__To be done__
Transcribe each line exactly.
___ Supplied material
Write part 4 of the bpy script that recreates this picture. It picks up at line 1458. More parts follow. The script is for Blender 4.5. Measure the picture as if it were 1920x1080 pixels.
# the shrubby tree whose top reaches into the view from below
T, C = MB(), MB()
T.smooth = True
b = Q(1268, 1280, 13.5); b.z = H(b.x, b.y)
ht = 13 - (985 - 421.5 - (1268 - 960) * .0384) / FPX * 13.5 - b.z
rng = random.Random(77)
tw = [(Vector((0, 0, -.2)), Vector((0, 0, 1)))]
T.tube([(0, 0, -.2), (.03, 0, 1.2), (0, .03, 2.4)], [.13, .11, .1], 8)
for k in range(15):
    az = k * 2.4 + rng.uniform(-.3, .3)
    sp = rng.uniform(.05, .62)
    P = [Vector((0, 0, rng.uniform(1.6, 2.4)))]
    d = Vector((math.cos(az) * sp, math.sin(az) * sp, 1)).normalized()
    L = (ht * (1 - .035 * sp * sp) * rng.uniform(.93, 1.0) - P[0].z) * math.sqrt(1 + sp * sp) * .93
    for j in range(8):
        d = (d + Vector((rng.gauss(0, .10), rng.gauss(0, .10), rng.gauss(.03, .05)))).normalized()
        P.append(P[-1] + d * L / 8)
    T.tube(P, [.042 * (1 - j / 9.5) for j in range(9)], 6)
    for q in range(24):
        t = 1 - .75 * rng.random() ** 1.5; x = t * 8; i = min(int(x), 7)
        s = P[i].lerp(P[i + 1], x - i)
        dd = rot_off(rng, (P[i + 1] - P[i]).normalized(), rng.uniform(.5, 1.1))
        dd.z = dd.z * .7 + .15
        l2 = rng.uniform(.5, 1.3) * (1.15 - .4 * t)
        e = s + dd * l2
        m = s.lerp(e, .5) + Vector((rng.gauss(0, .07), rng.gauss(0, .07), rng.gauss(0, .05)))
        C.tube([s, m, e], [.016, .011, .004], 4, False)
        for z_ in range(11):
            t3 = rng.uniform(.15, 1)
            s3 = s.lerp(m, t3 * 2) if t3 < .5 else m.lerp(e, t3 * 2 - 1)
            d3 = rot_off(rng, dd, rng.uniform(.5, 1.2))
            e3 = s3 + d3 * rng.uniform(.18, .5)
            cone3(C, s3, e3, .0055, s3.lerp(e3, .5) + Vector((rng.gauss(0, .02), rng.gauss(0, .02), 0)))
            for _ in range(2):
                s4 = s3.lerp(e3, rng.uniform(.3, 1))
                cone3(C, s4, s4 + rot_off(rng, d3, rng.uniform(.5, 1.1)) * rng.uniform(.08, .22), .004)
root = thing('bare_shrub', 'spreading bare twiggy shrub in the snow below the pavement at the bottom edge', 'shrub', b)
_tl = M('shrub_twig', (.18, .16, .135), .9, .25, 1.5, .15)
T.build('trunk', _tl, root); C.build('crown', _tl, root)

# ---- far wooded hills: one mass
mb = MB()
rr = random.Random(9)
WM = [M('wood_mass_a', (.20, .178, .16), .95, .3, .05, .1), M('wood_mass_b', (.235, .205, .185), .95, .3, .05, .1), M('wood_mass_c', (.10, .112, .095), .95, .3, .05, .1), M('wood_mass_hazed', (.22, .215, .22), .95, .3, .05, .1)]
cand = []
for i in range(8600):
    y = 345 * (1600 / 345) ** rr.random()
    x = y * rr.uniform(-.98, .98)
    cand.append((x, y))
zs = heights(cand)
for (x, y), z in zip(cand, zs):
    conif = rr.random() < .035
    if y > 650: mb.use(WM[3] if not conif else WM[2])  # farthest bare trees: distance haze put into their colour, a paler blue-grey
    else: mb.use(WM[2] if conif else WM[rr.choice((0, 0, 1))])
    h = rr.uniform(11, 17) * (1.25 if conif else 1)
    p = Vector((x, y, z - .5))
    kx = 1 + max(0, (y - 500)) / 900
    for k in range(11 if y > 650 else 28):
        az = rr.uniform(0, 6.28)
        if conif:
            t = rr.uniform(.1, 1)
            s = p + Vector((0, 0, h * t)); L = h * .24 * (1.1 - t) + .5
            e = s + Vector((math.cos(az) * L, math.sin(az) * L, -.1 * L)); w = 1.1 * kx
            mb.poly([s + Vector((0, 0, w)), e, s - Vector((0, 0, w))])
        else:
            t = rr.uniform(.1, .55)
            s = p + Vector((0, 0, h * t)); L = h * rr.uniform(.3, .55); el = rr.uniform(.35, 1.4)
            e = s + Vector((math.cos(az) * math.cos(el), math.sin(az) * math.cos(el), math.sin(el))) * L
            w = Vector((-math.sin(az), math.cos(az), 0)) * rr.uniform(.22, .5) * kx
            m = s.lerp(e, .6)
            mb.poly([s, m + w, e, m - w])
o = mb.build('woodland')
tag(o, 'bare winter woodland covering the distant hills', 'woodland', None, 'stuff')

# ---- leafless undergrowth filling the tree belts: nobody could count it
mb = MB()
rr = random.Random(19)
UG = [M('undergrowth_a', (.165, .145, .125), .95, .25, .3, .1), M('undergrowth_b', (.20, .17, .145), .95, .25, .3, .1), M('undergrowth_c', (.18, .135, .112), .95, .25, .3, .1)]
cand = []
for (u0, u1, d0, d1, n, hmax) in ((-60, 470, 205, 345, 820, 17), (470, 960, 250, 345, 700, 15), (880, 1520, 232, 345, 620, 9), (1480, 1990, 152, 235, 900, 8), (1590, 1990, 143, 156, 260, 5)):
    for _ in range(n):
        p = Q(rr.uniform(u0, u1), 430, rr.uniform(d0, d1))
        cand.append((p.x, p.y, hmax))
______
__Output below__
Write part 4 of the bpy script that recreates this picture. It picks up at line 1458. More parts follow. The script is for Blender 4.5. Measure the picture as if it were 1920x1080 pixels.
# the shrubby tree whose top reaches into the view from below
T, C = MB(), MB()
T.smooth = True
b = Q(1268, 1280, 13.5); b.z = H(b.x, b.y)
ht = 13 - (985 - 421.5 - (1268 - 960) * .0384) / FPX * 13.5 - b.z
rng = random.Random(77)
tw = [(Vector((0, 0, -.2)), Vector((0, 0, 1)))]
T.tube([(0, 0, -.2), (.03, 0, 1.2), (0, .03, 2.4)], [.13, .11, .1], 8)
for k in range(15):
    az = k * 2.4 + rng.uniform(-.3, .3)
    sp = rng.uniform(.05, .62)
    P = [Vector((0, 0, rng.uniform(1.6, 2.4)))]
    d = Vector((math.cos(az) * sp, math.sin(az) * sp, 1)).normalized()
    L = (ht * (1 - .035 * sp * sp) * rng.uniform(.93, 1.0) - P[0].z) * math.sqrt(1 + sp * sp) * .93
    for j in range(8):
        d = (d + Vector((rng.gauss(0, .10), rng.gauss(0, .10), rng.gauss(.03, .05)))).normalized()
        P.append(P[-1] + d * L / 8)
    T.tube(P, [.042 * (1 - j / 9.5) for j in range(9)], 6)
    for q in range(24):
        t = 1 - .75 * rng.random() ** 1.5; x = t * 8; i = min(int(x), 7)
        s = P[i].lerp(P[i + 1], x - i)
        dd = rot_off(rng, (P[i + 1] - P[i]).normalized(), rng.uniform(.5, 1.1))
        dd.z = dd.z * .7 + .15
        l2 = rng.uniform(.5, 1.3) * (1.15 - .4 * t)
        e = s + dd * l2
        m = s.lerp(e, .5) + Vector((rng.gauss(0, .07), rng.gauss(0, .07), rng.gauss(0, .05)))
        C.tube([s, m, e], [.016, .011, .004], 4, False)
        for z_ in range(11):
            t3 = rng.uniform(.15, 1)
            s3 = s.lerp(m, t3 * 2) if t3 < .5 else m.lerp(e, t3 * 2 - 1)
            d3 = rot_off(rng, dd, rng.uniform(.5, 1.2))
            e3 = s3 + d3 * rng.uniform(.18, .5)
            cone3(C, s3, e3, .0055, s3.lerp(e3, .5) + Vector((rng.gauss(0, .02), rng.gauss(0, .02), 0)))
            for _ in range(2):
                s4 = s3.lerp(e3, rng.uniform(.3, 1))
                cone3(C, s4, s4 + rot_off(rng, d3, rng.uniform(.5, 1.1)) * rng.uniform(.08, .22), .004)
root = thing('bare_shrub', 'spreading bare twiggy shrub in the snow below the pavement at the bottom edge', 'shrub', b)
_tl = M('shrub_twig', (.18, .16, .135), .9, .25, 1.5, .15)
T.build('trunk', _tl, root); C.build('crown', _tl, root)

# ---- far wooded hills: one mass
mb = MB()
rr = random.Random(9)
WM = [M('wood_mass_a', (.20, .178, .16), .95, .3, .05, .1), M('wood_mass_b', (.235, .205, .185), .95, .3, .05, .1), M('wood_mass_c', (.10, .112, .095), .95, .3, .05, .1), M('wood_mass_hazed', (.22, .215, .22), .95, .3, .05, .1)]
cand = []
for i in range(8600):
    y = 345 * (1600 / 345) ** rr.random()
    x = y * rr.uniform(-.98, .98)
    cand.append((x, y))
zs = heights(cand)
for (x, y), z in zip(cand, zs):
    conif = rr.random() < .035
    if y > 650: mb.use(WM[3] if not conif else WM[2])  # farthest bare trees: distance haze put into their colour, a paler blue-grey
    else: mb.use(WM[2] if conif else WM[rr.choice((0, 0, 1))])
    h = rr.uniform(11, 17) * (1.25 if conif else 1)
    p = Vector((x, y, z - .5))
    kx = 1 + max(0, (y - 500)) / 900
    for k in range(11 if y > 650 else 28):
        az = rr.uniform(0, 6.28)
        if conif:
            t = rr.uniform(.1, 1)
            s = p + Vector((0, 0, h * t)); L = h * .24 * (1.1 - t) + .5
            e = s + Vector((math.cos(az) * L, math.sin(az) * L, -.1 * L)); w = 1.1 * kx
            mb.poly([s + Vector((0, 0, w)), e, s - Vector((0, 0, w))])
        else:
            t = rr.uniform(.1, .55)
            s = p + Vector((0, 0, h * t)); L = h * rr.uniform(.3, .55); el = rr.uniform(.35, 1.4)
            e = s + Vector((math.cos(az) * math.cos(el), math.sin(az) * math.cos(el), math.sin(el))) * L
            w = Vector((-math.sin(az), math.cos(az), 0)) * rr.uniform(.22, .5) * kx
            m = s.lerp(e, .6)
            mb.poly([s, m + w, e, m - w])
o = mb.build('woodland')
tag(o, 'bare winter woodland covering the distant hills', 'woodland', None, 'stuff')

# ---- leafless undergrowth filling the tree belts: nobody could count it
mb = MB()
rr = random.Random(19)
UG = [M('undergrowth_a', (.165, .145, .125), .95, .25, .3, .1), M('undergrowth_b', (.20, .17, .145), .95, .25, .3, .1), M('undergrowth_c', (.18, .135, .112), .95, .25, .3, .1)]
cand = []
for (u0, u1, d0, d1, n, hmax) in ((-60, 470, 205, 345, 820, 17), (470, 960, 250, 345, 700, 15), (880, 1520, 232, 345, 620, 9), (1480, 1990, 152, 235, 900, 8), (1590, 1990, 143, 156, 260, 5)):
    for _ in range(n):
        p = Q(rr.uniform(u0, u1), 430, rr.uniform(d0, d1))
        cand.append((p.x, p.y, hmax))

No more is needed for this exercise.